The scene: snack bar, afternoon rush. There’s three of us behind the counter taking and filling orders, and lines are long everywhere. I’m helping with what I can as I’m taking orders at the first register, trying to whittle the line down so everyone else can fill orders. I have too much going on in the first place, trying to remember how many combos the lady I just finished checking out had, plus a fresh order for a pizza. It’s a bad place to be, and I let one of my co-workers know about the combos, and before I can even see the next guest two teenage girls rush the counter and interupt my train of thought.

They want to know about drinks; I tell them about drinks, I sell them cups, they leave. Then I see the annoyed face of a customer that had clearly been there for awhile.

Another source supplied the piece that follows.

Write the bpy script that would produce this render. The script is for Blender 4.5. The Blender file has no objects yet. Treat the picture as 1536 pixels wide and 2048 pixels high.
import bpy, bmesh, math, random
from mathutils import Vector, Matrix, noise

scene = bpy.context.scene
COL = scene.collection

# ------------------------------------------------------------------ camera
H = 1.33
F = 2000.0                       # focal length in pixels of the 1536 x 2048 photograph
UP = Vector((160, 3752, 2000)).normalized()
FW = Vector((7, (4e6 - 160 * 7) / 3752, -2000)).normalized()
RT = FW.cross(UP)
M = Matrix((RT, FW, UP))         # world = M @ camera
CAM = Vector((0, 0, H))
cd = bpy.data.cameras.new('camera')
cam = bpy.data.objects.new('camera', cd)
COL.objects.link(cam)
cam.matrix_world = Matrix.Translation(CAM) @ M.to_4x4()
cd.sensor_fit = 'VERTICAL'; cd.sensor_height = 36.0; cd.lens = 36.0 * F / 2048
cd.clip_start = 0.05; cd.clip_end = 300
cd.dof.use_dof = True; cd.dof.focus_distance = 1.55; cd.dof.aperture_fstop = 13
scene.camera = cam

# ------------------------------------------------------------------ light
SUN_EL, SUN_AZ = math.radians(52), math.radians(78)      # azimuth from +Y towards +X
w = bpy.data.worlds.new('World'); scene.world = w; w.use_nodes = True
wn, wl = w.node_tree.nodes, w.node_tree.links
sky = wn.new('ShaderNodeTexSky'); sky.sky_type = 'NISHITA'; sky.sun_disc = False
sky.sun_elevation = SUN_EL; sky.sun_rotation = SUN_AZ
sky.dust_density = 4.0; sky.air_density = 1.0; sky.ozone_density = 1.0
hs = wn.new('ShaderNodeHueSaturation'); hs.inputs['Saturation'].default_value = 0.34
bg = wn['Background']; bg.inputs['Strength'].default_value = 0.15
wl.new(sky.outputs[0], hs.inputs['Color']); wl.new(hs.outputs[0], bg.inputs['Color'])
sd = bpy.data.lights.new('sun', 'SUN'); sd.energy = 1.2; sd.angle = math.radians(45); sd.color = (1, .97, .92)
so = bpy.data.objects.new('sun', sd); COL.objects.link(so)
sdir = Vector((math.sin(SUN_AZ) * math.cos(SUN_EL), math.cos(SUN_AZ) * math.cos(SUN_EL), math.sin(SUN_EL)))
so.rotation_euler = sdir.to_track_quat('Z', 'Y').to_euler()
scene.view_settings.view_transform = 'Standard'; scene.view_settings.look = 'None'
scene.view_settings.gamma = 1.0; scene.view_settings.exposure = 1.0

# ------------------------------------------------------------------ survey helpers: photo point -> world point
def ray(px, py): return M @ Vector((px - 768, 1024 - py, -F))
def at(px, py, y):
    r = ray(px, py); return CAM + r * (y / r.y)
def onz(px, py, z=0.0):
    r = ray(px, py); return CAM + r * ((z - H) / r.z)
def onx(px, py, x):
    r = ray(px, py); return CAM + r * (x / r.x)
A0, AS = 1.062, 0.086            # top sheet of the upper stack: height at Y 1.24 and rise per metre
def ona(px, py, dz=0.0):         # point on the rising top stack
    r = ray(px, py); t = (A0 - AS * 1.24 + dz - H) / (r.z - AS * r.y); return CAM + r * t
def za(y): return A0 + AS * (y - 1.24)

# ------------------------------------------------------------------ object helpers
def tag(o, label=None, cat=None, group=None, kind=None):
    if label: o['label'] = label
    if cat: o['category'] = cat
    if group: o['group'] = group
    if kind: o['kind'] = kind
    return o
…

“Shit,” I think. “He’s going to—”

Like clockwork, he pulls out the I WAS WRONGED AND CHEATED card. “I don’t want to be rude,” he says, “but how are you going to wait on them first and skip me?”

I was in the wrong, of course, and apologized. Jesus H., though. Customers don’t have to act like they’ve been shunned. Yes, asshole customer—you did mean to be rude otherwise you would have gone, “wow, they’re really busy and those girls totally cut in line and distracted a very frazzled looking snack bar cashier” and would’ve realized it was probably not intentional. But instead, you took the negative route, because it’s much easier to assume that the snack bar employees are out to stiff you time wise than assume it was an honest mistake. Don’t be dishonest; you wanted to make me feel like shit for cutting you off by the 30 seconds it took for me take their money and give them two cups. That’s what 30 extra seconds of your time is worth; 15 minutes of me feeling like shit.

So congratulations! I hope your hot dog tasted extra delicious to make up for what a horrible cashier I was for you.